» TASK TO CARRY OUT
Copy the data below exactly.
-- GIVEN DATA start --
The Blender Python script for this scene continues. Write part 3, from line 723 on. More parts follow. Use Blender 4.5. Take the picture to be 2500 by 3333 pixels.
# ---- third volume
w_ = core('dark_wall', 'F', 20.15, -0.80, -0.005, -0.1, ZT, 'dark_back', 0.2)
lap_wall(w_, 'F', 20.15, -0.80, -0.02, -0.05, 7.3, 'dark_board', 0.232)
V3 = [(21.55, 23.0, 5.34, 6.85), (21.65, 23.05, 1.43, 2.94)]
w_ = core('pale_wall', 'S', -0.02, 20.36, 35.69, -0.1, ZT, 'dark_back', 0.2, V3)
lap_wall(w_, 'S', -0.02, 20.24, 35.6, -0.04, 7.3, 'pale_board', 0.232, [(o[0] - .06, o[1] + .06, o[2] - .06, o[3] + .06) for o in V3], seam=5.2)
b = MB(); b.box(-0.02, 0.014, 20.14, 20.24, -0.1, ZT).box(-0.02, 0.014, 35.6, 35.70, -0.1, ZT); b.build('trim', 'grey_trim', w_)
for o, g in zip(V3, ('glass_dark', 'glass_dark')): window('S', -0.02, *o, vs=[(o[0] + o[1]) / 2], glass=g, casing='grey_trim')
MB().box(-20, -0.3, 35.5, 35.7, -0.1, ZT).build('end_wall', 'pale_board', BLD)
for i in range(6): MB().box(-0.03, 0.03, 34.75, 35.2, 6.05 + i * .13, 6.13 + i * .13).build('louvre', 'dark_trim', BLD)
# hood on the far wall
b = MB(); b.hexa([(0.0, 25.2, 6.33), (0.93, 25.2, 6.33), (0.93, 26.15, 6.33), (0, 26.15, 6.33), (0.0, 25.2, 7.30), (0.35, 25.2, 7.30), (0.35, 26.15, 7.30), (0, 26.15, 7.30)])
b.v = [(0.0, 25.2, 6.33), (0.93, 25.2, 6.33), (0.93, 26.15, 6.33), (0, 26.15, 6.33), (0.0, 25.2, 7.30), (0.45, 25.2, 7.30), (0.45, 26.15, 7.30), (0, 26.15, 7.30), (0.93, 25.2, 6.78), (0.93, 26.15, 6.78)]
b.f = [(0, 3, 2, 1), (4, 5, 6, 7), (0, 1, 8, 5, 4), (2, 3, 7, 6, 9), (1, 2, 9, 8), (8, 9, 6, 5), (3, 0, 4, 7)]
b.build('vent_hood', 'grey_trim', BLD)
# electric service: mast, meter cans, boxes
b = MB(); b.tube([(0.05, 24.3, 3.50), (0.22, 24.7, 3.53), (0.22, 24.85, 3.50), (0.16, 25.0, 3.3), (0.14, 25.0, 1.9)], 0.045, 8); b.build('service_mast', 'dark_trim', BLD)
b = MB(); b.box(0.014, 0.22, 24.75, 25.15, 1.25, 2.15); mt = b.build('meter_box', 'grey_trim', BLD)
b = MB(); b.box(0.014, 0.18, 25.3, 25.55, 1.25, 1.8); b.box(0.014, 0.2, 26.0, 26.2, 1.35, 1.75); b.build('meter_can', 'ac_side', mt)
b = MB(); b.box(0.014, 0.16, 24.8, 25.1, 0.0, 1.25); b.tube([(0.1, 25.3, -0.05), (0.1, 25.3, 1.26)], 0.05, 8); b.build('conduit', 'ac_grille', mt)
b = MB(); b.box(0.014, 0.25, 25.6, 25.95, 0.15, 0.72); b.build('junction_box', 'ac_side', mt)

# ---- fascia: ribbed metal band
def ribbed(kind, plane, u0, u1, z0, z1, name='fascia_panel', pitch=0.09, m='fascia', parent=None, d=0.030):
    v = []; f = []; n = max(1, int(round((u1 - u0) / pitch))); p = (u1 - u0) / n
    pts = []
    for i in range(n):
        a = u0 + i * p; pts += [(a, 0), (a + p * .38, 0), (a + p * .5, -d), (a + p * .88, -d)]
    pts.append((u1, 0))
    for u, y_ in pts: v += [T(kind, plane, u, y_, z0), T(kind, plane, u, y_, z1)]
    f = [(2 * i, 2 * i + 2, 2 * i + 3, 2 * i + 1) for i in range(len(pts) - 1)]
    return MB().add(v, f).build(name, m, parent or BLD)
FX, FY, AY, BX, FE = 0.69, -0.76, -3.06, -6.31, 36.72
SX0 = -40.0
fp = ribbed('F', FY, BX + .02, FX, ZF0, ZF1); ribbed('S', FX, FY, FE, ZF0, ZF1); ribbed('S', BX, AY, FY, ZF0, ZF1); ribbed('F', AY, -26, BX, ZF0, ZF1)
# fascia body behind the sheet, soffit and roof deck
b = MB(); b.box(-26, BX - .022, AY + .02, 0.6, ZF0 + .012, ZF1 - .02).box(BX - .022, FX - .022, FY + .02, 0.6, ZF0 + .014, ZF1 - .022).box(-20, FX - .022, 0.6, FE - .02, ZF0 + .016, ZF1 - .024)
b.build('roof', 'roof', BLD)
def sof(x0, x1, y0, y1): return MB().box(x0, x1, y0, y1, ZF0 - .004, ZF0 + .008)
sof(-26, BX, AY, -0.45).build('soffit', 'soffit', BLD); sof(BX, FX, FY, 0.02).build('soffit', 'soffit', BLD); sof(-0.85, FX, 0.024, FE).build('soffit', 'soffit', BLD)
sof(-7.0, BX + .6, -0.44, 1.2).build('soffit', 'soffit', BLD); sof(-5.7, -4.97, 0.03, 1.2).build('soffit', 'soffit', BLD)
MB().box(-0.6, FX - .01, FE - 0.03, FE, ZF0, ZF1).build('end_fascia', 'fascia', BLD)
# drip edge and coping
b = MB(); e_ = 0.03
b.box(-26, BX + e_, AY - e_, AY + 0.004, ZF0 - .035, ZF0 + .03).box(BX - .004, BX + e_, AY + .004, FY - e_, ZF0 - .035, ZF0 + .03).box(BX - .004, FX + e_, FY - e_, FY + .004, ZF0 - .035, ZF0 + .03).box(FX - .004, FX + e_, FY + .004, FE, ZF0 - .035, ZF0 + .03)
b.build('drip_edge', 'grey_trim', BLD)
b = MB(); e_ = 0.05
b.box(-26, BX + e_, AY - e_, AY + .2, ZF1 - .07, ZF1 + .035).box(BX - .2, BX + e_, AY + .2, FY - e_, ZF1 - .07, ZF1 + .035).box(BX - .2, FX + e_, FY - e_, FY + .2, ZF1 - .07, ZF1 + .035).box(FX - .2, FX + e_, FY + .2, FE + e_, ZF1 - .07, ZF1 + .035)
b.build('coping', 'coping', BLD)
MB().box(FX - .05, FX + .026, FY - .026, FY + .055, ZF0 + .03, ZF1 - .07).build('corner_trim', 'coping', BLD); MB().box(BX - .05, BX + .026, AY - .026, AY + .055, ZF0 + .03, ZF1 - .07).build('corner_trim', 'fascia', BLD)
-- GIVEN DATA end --
» SOLUTION TO THIS EXERCISE
The Blender Python script for this scene continues. Write part 3, from line 723 on. More parts follow. Use Blender 4.5. Take the picture to be 2500 by 3333 pixels.
# ---- third volume
w_ = core('dark_wall', 'F', 20.15, -0.80, -0.005, -0.1, ZT, 'dark_back', 0.2)
lap_wall(w_, 'F', 20.15, -0.80, -0.02, -0.05, 7.3, 'dark_board', 0.232)
V3 = [(21.55, 23.0, 5.34, 6.85), (21.65, 23.05, 1.43, 2.94)]
w_ = core('pale_wall', 'S', -0.02, 20.36, 35.69, -0.1, ZT, 'dark_back', 0.2, V3)
lap_wall(w_, 'S', -0.02, 20.24, 35.6, -0.04, 7.3, 'pale_board', 0.232, [(o[0] - .06, o[1] + .06, o[2] - .06, o[3] + .06) for o in V3], seam=5.2)
b = MB(); b.box(-0.02, 0.014, 20.14, 20.24, -0.1, ZT).box(-0.02, 0.014, 35.6, 35.70, -0.1, ZT); b.build('trim', 'grey_trim', w_)
for o, g in zip(V3, ('glass_dark', 'glass_dark')): window('S', -0.02, *o, vs=[(o[0] + o[1]) / 2], glass=g, casing='grey_trim')
MB().box(-20, -0.3, 35.5, 35.7, -0.1, ZT).build('end_wall', 'pale_board', BLD)
for i in range(6): MB().box(-0.03, 0.03, 34.75, 35.2, 6.05 + i * .13, 6.13 + i * .13).build('louvre', 'dark_trim', BLD)
# hood on the far wall
b = MB(); b.hexa([(0.0, 25.2, 6.33), (0.93, 25.2, 6.33), (0.93, 26.15, 6.33), (0, 26.15, 6.33), (0.0, 25.2, 7.30), (0.35, 25.2, 7.30), (0.35, 26.15, 7.30), (0, 26.15, 7.30)])
b.v = [(0.0, 25.2, 6.33), (0.93, 25.2, 6.33), (0.93, 26.15, 6.33), (0, 26.15, 6.33), (0.0, 25.2, 7.30), (0.45, 25.2, 7.30), (0.45, 26.15, 7.30), (0, 26.15, 7.30), (0.93, 25.2, 6.78), (0.93, 26.15, 6.78)]
b.f = [(0, 3, 2, 1), (4, 5, 6, 7), (0, 1, 8, 5, 4), (2, 3, 7, 6, 9), (1, 2, 9, 8), (8, 9, 6, 5), (3, 0, 4, 7)]
b.build('vent_hood', 'grey_trim', BLD)
# electric service: mast, meter cans, boxes
b = MB(); b.tube([(0.05, 24.3, 3.50), (0.22, 24.7, 3.53), (0.22, 24.85, 3.50), (0.16, 25.0, 3.3), (0.14, 25.0, 1.9)], 0.045, 8); b.build('service_mast', 'dark_trim', BLD)
b = MB(); b.box(0.014, 0.22, 24.75, 25.15, 1.25, 2.15); mt = b.build('meter_box', 'grey_trim', BLD)
b = MB(); b.box(0.014, 0.18, 25.3, 25.55, 1.25, 1.8); b.box(0.014, 0.2, 26.0, 26.2, 1.35, 1.75); b.build('meter_can', 'ac_side', mt)
b = MB(); b.box(0.014, 0.16, 24.8, 25.1, 0.0, 1.25); b.tube([(0.1, 25.3, -0.05), (0.1, 25.3, 1.26)], 0.05, 8); b.build('conduit', 'ac_grille', mt)
b = MB(); b.box(0.014, 0.25, 25.6, 25.95, 0.15, 0.72); b.build('junction_box', 'ac_side', mt)

# ---- fascia: ribbed metal band
def ribbed(kind, plane, u0, u1, z0, z1, name='fascia_panel', pitch=0.09, m='fascia', parent=None, d=0.030):
    v = []; f = []; n = max(1, int(round((u1 - u0) / pitch))); p = (u1 - u0) / n
    pts = []
    for i in range(n):
        a = u0 + i * p; pts += [(a, 0), (a + p * .38, 0), (a + p * .5, -d), (a + p * .88, -d)]
    pts.append((u1, 0))
    for u, y_ in pts: v += [T(kind, plane, u, y_, z0), T(kind, plane, u, y_, z1)]
    f = [(2 * i, 2 * i + 2, 2 * i + 3, 2 * i + 1) for i in range(len(pts) - 1)]
    return MB().add(v, f).build(name, m, parent or BLD)
FX, FY, AY, BX, FE = 0.69, -0.76, -3.06, -6.31, 36.72
SX0 = -40.0
fp = ribbed('F', FY, BX + .02, FX, ZF0, ZF1); ribbed('S', FX, FY, FE, ZF0, ZF1); ribbed('S', BX, AY, FY, ZF0, ZF1); ribbed('F', AY, -26, BX, ZF0, ZF1)
# fascia body behind the sheet, soffit and roof deck
b = MB(); b.box(-26, BX - .022, AY + .02, 0.6, ZF0 + .012, ZF1 - .02).box(BX - .022, FX - .022, FY + .02, 0.6, ZF0 + .014, ZF1 - .022).box(-20, FX - .022, 0.6, FE - .02, ZF0 + .016, ZF1 - .024)
b.build('roof', 'roof', BLD)
def sof(x0, x1, y0, y1): return MB().box(x0, x1, y0, y1, ZF0 - .004, ZF0 + .008)
sof(-26, BX, AY, -0.45).build('soffit', 'soffit', BLD); sof(BX, FX, FY, 0.02).build('soffit', 'soffit', BLD); sof(-0.85, FX, 0.024, FE).build('soffit', 'soffit', BLD)
sof(-7.0, BX + .6, -0.44, 1.2).build('soffit', 'soffit', BLD); sof(-5.7, -4.97, 0.03, 1.2).build('soffit', 'soffit', BLD)
MB().box(-0.6, FX - .01, FE - 0.03, FE, ZF0, ZF1).build('end_fascia', 'fascia', BLD)
# drip edge and coping
b = MB(); e_ = 0.03
b.box(-26, BX + e_, AY - e_, AY + 0.004, ZF0 - .035, ZF0 + .03).box(BX - .004, BX + e_, AY + .004, FY - e_, ZF0 - .035, ZF0 + .03).box(BX - .004, FX + e_, FY - e_, FY + .004, ZF0 - .035, ZF0 + .03).box(FX - .004, FX + e_, FY + .004, FE, ZF0 - .035, ZF0 + .03)
b.build('drip_edge', 'grey_trim', BLD)
b = MB(); e_ = 0.05
b.box(-26, BX + e_, AY - e_, AY + .2, ZF1 - .07, ZF1 + .035).box(BX - .2, BX + e_, AY + .2, FY - e_, ZF1 - .07, ZF1 + .035).box(BX - .2, FX + e_, FY - e_, FY + .2, ZF1 - .07, ZF1 + .035).box(FX - .2, FX + e_, FY + .2, FE + e_, ZF1 - .07, ZF1 + .035)
b.build('coping', 'coping', BLD)
MB().box(FX - .05, FX + .026, FY - .026, FY + .055, ZF0 + .03, ZF1 - .07).build('corner_trim', 'coping', BLD); MB().box(BX - .05, BX + .026, AY - .026, AY + .055, ZF0 + .03, ZF1 - .07).build('corner_trim', 'fascia', BLD)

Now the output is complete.